He was filmed leaving at 7am, and the story broke.

And yet, for all the soapie twists, the distasteful part has been the empty moralising by the media and their array of football talking heads. The tone – at once gleeful and sanctimonious – is nauseating.

Derryn Hinch – that model of comportment – launched an excoriating ten-minute attack. “Gone abroad” has become “fled the country” in all the papers. The SMH headline “Police seek Nixon over teen claims” had only one implication, while in fact referring to police potentially prosecuting the girl for illegal surveillance.

“This is a society issue more than anything,” said Sportsline’s Reece Homfray. “I mean [in terms of] what a 47-year-old grown man’s doing in the nature of a relationship with a 17-year-old girl, I mean, what sort of questions does that raise, least of all whether he’s fit to keep managing AFL players.”

The fact remains, though, that even if an affair did happen, Nixon would not have done anything illegal. The age of consent in Victoria is 16, except in duty-of-care relationships.

Yet all the talk has been of revoking his agent’s licence. Since when did disapproval make someone liable for punishment?

You may find the age gap grotesque, and you’d hardly be the only one. But boys think it’s gross to hold hands with girls. Some people get squirmy about men marrying men. Some are disgusted by couples kissing in public. None of them have the right to enforce these mundane sensibilities on anyone else.

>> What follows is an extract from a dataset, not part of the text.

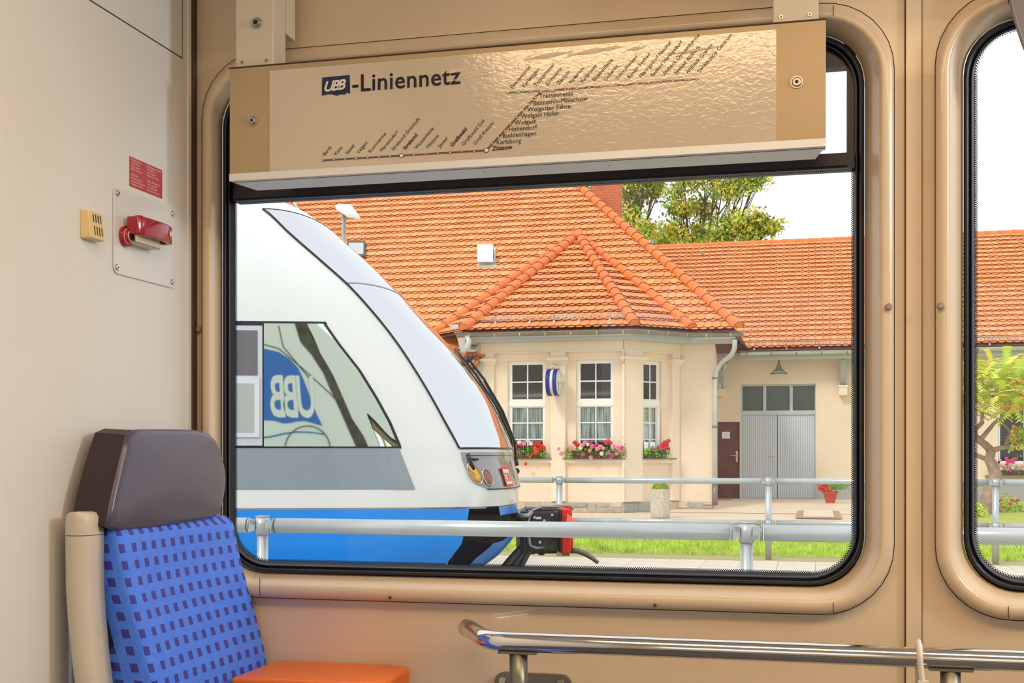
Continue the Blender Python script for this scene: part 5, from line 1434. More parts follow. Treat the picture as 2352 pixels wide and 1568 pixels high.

Which makes the current reaction offensively puritanical. All the talk of inappropriateness only comes back to opinions about right and wrong, or more accurately, fears of what the public thinks is right or wrong.

When it’s this easy to see where the armchair moralists will sit, no public figure or broadcaster will risk taking the other view.

But if the false puritans out there are so concerned by Nixon’s supposed actions, they should be lobbying to raise the age of consent, not carrying on about what’s already happened.

As for the supposed ‘revelation’ that he might have used cocaine – well, if you can round up every Australian journalist, sportsman, and business leader who has never dabbled in drugs or heavy drinking, I will find you a phone booth you can fit them all in.

Here are some things you could say about Nixon if the story is true. You could say he’s an idiot – he knew first-hand how volatile this girl was, then got involved anyway. Given his public profile, he’s also an idiot if he thought people wouldn’t find out.

You could say his story doesn’t add up. He told Triple M in the same interview that he went to the hotel for half an hour and for two hours. As Spida Everitt charmingly remarked in his Milo style, “If you are leaving someone’s hotel room at 7.15am you’re not making her porridge and ironing her school uniform.”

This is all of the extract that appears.